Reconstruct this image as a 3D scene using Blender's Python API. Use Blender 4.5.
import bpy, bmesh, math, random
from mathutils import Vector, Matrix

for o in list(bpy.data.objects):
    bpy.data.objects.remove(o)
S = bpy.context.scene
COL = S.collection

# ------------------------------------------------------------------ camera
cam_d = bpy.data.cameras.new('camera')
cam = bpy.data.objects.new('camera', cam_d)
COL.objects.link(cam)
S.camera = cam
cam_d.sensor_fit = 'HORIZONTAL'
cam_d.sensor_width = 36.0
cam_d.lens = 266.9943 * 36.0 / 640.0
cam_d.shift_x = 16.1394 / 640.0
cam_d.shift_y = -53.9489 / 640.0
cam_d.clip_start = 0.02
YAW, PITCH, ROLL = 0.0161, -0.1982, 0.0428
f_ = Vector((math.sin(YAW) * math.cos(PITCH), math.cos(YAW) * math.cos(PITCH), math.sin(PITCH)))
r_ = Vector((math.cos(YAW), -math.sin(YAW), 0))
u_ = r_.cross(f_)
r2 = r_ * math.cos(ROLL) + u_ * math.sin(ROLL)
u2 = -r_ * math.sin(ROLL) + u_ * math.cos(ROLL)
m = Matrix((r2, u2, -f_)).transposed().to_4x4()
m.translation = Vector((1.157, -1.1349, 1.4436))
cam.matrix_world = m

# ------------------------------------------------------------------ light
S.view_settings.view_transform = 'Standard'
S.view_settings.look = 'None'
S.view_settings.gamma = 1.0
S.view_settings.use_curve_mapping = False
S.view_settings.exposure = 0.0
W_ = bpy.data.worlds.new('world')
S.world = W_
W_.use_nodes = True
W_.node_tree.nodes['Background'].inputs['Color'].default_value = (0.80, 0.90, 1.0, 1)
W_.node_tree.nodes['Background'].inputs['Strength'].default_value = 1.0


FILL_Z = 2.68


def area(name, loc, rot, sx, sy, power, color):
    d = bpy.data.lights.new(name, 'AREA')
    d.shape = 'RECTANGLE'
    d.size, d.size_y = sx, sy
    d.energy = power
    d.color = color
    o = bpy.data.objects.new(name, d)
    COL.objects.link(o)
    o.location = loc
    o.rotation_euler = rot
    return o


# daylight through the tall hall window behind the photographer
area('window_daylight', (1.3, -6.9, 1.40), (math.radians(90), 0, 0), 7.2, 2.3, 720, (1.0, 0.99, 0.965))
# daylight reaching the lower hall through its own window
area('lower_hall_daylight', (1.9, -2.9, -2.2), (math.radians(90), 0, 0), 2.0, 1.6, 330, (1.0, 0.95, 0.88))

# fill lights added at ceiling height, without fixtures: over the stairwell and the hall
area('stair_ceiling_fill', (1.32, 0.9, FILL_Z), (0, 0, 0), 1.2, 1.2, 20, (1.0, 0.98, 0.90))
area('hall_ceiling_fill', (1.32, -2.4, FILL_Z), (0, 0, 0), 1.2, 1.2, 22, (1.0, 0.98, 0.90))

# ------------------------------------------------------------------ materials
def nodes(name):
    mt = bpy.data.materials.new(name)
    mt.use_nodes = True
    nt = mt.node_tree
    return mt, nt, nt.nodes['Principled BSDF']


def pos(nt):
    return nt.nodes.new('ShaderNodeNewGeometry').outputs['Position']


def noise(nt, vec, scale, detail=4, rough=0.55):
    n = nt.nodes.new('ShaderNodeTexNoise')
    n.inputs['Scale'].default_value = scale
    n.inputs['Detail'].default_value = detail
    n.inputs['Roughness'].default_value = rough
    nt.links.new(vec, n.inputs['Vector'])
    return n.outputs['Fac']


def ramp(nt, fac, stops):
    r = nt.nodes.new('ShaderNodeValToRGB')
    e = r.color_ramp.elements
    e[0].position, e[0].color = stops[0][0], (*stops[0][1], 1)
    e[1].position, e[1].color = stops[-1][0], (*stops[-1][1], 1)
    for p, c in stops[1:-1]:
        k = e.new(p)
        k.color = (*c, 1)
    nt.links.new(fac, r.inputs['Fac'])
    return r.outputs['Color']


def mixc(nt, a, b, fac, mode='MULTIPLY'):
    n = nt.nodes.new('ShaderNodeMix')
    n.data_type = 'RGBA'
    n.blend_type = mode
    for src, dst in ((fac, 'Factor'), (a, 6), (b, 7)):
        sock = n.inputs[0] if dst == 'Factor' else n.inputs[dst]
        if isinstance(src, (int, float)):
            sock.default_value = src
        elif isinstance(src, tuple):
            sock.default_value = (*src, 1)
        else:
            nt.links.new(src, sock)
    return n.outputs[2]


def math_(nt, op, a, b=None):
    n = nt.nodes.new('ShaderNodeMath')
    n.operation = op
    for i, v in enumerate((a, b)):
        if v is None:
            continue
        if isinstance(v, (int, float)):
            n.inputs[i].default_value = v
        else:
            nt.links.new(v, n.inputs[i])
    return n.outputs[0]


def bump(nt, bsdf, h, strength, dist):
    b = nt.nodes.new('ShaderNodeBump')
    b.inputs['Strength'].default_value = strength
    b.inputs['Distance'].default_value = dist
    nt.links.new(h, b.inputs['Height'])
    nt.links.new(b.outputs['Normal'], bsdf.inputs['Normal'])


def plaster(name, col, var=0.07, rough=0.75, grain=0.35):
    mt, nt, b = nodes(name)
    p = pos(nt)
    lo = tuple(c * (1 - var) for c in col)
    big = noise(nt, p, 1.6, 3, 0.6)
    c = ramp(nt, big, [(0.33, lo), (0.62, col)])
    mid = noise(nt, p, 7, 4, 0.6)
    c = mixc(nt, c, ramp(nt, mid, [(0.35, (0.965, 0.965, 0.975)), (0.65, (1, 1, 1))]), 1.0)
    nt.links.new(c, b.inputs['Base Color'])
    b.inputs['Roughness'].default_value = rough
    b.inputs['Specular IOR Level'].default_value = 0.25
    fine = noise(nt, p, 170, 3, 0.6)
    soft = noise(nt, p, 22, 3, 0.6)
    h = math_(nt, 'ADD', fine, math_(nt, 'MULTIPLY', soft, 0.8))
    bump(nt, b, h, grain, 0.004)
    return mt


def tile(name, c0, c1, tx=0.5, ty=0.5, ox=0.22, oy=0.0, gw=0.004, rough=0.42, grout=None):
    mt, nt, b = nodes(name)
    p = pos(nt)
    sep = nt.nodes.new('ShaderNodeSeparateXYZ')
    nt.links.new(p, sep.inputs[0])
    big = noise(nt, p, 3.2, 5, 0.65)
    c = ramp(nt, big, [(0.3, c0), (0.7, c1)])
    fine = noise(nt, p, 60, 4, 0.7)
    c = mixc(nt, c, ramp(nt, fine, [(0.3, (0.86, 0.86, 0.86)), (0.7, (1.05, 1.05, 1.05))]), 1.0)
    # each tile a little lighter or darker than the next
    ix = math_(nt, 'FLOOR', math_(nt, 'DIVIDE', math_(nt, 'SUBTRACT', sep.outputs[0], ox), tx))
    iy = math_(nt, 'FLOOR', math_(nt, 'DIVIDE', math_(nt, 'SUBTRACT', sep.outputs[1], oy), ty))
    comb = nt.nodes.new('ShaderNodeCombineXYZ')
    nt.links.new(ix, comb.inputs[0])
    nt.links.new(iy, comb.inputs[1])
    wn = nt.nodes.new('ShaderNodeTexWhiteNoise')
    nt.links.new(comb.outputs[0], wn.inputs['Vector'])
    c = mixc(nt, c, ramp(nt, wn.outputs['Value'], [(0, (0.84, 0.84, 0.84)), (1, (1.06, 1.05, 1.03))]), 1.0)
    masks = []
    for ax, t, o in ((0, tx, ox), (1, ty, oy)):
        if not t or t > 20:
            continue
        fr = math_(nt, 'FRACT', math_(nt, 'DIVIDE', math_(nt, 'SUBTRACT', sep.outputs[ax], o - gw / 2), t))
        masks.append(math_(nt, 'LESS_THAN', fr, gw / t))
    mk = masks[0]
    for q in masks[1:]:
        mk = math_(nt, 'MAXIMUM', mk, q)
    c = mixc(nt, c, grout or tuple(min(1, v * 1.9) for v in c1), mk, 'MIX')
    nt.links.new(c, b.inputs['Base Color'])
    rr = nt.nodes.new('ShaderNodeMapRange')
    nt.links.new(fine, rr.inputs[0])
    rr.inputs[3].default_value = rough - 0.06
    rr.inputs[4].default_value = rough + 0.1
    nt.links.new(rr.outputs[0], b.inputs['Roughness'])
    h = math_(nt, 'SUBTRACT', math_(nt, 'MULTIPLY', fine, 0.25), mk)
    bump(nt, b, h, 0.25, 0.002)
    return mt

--

Short exercise:
Print, unaltered, every line from the beginning of the material down to the line with "COL = S.collection".

Expected answer:
Reconstruct this image as a 3D scene using Blender's Python API. Use Blender 4.5.
import bpy, bmesh, math, random
from mathutils import Vector, Matrix

for o in list(bpy.data.objects):
    bpy.data.objects.remove(o)
S = bpy.context.scene
COL = S.collection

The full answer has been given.